Task brief
Without the images, output each record below as it stands.

Dataset excerpts
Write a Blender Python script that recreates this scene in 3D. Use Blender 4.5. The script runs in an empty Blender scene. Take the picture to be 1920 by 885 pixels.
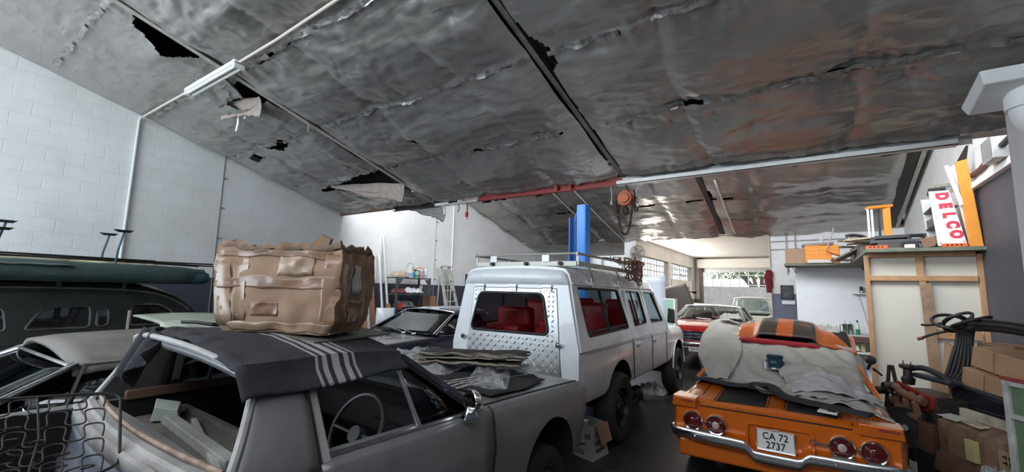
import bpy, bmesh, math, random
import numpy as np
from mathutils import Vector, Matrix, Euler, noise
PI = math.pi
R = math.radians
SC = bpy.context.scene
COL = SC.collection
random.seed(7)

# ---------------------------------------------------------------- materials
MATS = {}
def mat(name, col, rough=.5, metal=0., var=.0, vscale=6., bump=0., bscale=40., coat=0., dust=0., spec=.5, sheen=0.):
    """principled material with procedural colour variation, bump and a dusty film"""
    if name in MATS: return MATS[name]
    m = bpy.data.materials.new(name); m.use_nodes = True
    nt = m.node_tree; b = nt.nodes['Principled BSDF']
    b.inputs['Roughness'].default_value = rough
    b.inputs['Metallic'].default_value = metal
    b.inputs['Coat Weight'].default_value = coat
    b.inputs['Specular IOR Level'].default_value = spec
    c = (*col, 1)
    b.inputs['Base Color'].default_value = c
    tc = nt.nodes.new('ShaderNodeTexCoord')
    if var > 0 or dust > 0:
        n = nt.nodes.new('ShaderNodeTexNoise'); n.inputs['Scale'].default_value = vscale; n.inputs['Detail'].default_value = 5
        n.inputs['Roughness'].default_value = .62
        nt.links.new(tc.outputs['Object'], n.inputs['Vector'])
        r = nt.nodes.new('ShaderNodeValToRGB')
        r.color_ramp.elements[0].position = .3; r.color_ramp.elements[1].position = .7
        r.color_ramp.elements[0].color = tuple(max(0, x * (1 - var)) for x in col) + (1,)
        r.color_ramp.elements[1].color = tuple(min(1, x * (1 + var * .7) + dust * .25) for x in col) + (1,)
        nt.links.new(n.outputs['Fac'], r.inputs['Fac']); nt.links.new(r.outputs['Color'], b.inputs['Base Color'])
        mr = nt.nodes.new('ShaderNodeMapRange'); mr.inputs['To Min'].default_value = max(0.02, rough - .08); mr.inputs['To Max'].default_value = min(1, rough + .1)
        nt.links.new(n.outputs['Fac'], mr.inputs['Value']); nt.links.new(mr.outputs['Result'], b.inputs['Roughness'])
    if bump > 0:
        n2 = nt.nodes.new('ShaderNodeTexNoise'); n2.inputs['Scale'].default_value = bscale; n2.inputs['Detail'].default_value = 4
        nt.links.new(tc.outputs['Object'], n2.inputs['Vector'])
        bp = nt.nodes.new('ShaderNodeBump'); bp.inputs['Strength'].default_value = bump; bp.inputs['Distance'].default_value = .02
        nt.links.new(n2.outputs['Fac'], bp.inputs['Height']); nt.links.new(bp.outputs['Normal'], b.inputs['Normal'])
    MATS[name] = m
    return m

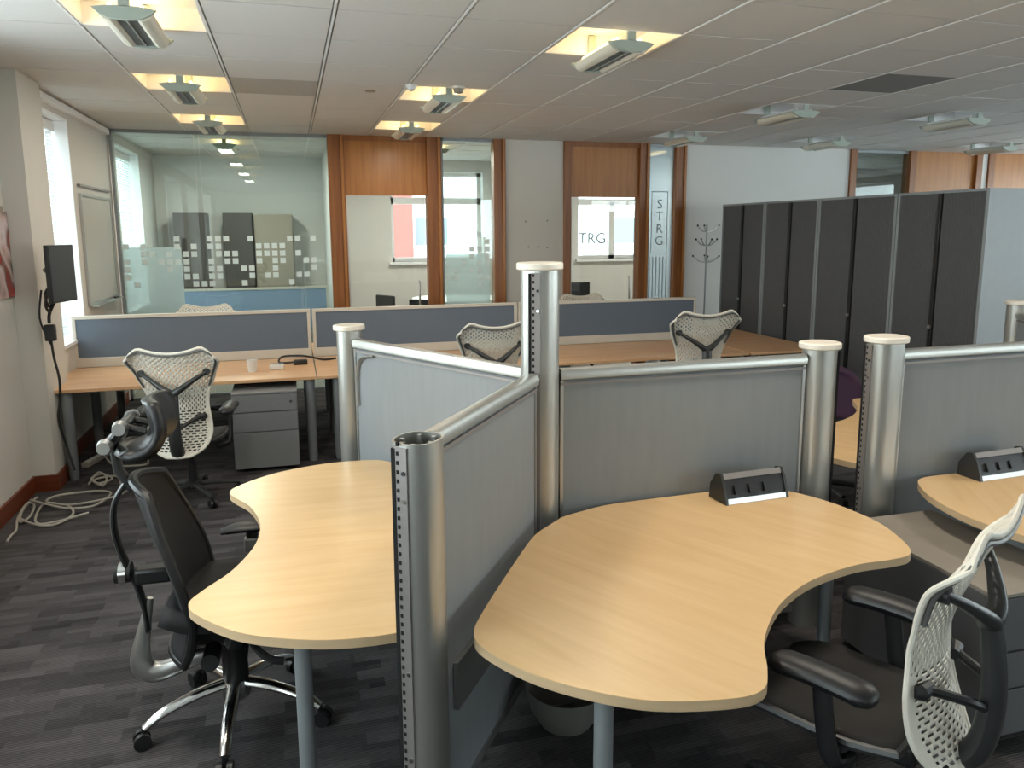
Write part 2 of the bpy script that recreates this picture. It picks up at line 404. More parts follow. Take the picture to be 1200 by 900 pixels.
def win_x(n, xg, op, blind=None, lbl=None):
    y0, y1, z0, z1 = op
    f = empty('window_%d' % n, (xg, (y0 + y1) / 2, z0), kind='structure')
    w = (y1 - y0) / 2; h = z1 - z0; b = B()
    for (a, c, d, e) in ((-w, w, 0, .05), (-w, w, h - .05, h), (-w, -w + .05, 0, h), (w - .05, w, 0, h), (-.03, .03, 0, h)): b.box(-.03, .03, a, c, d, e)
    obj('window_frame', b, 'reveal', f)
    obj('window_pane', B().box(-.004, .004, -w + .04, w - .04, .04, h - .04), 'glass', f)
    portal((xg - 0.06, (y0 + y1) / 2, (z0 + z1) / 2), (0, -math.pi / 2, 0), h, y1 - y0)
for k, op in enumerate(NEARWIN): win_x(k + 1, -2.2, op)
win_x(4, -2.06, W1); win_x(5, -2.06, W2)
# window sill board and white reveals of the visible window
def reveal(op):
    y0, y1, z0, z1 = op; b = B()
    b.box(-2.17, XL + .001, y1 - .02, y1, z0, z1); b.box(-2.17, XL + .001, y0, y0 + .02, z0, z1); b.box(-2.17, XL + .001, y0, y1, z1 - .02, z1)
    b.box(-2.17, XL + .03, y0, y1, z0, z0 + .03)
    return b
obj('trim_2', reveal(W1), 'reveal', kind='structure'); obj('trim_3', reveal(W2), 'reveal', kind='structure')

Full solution
Write a Blender Python script that recreates this scene in 3D. Use Blender 4.5. The script runs in an empty Blender scene. Take the picture to be 1920 by 885 pixels.
import bpy, bmesh, math, random
import numpy as np
from mathutils import Vector, Matrix, Euler, noise
PI = math.pi
R = math.radians
SC = bpy.context.scene
COL = SC.collection
random.seed(7)

# ---------------------------------------------------------------- materials
MATS = {}
def mat(name, col, rough=.5, metal=0., var=.0, vscale=6., bump=0., bscale=40., coat=0., dust=0., spec=.5, sheen=0.):
    """principled material with procedural colour variation, bump and a dusty film"""
    if name in MATS: return MATS[name]
    m = bpy.data.materials.new(name); m.use_nodes = True
    nt = m.node_tree; b = nt.nodes['Principled BSDF']
    b.inputs['Roughness'].default_value = rough
    b.inputs['Metallic'].default_value = metal
    b.inputs['Coat Weight'].default_value = coat
    b.inputs['Specular IOR Level'].default_value = spec
    c = (*col, 1)
    b.inputs['Base Color'].default_value = c
    tc = nt.nodes.new('ShaderNodeTexCoord')
    if var > 0 or dust > 0:
        n = nt.nodes.new('ShaderNodeTexNoise'); n.inputs['Scale'].default_value = vscale; n.inputs['Detail'].default_value = 5
        n.inputs['Roughness'].default_value = .62
        nt.links.new(tc.outputs['Object'], n.inputs['Vector'])
        r = nt.nodes.new('ShaderNodeValToRGB')
        r.color_ramp.elements[0].position = .3; r.color_ramp.elements[1].position = .7
        r.color_ramp.elements[0].color = tuple(max(0, x * (1 - var)) for x in col) + (1,)
        r.color_ramp.elements[1].color = tuple(min(1, x * (1 + var * .7) + dust * .25) for x in col) + (1,)
        nt.links.new(n.outputs['Fac'], r.inputs['Fac']); nt.links.new(r.outputs['Color'], b.inputs['Base Color'])
        mr = nt.nodes.new('ShaderNodeMapRange'); mr.inputs['To Min'].default_value = max(0.02, rough - .08); mr.inputs['To Max'].default_value = min(1, rough + .1)
        nt.links.new(n.outputs['Fac'], mr.inputs['Value']); nt.links.new(mr.outputs['Result'], b.inputs['Roughness'])
    if bump > 0:
        n2 = nt.nodes.new('ShaderNodeTexNoise'); n2.inputs['Scale'].default_value = bscale; n2.inputs['Detail'].default_value = 4
        nt.links.new(tc.outputs['Object'], n2.inputs['Vector'])
        bp = nt.nodes.new('ShaderNodeBump'); bp.inputs['Strength'].default_value = bump; bp.inputs['Distance'].default_value = .02
        nt.links.new(n2.outputs['Fac'], bp.inputs['Height']); nt.links.new(bp.outputs['Normal'], b.inputs['Normal'])
    MATS[name] = m
    return m

Write part 2 of the bpy script that recreates this picture. It picks up at line 404. More parts follow. Take the picture to be 1200 by 900 pixels.
def win_x(n, xg, op, blind=None, lbl=None):
    y0, y1, z0, z1 = op
    f = empty('window_%d' % n, (xg, (y0 + y1) / 2, z0), kind='structure')
    w = (y1 - y0) / 2; h = z1 - z0; b = B()
    for (a, c, d, e) in ((-w, w, 0, .05), (-w, w, h - .05, h), (-w, -w + .05, 0, h), (w - .05, w, 0, h), (-.03, .03, 0, h)): b.box(-.03, .03, a, c, d, e)
    obj('window_frame', b, 'reveal', f)
    obj('window_pane', B().box(-.004, .004, -w + .04, w - .04, .04, h - .04), 'glass', f)
    portal((xg - 0.06, (y0 + y1) / 2, (z0 + z1) / 2), (0, -math.pi / 2, 0), h, y1 - y0)
for k, op in enumerate(NEARWIN): win_x(k + 1, -2.2, op)
win_x(4, -2.06, W1); win_x(5, -2.06, W2)
# window sill board and white reveals of the visible window
def reveal(op):
    y0, y1, z0, z1 = op; b = B()
    b.box(-2.17, XL + .001, y1 - .02, y1, z0, z1); b.box(-2.17, XL + .001, y0, y0 + .02, z0, z1); b.box(-2.17, XL + .001, y0, y1, z1 - .02, z1)
    b.box(-2.17, XL + .03, y0, y1, z0, z0 + .03)
    return b
obj('trim_2', reveal(W1), 'reveal', kind='structure'); obj('trim_3', reveal(W2), 'reveal', kind='structure')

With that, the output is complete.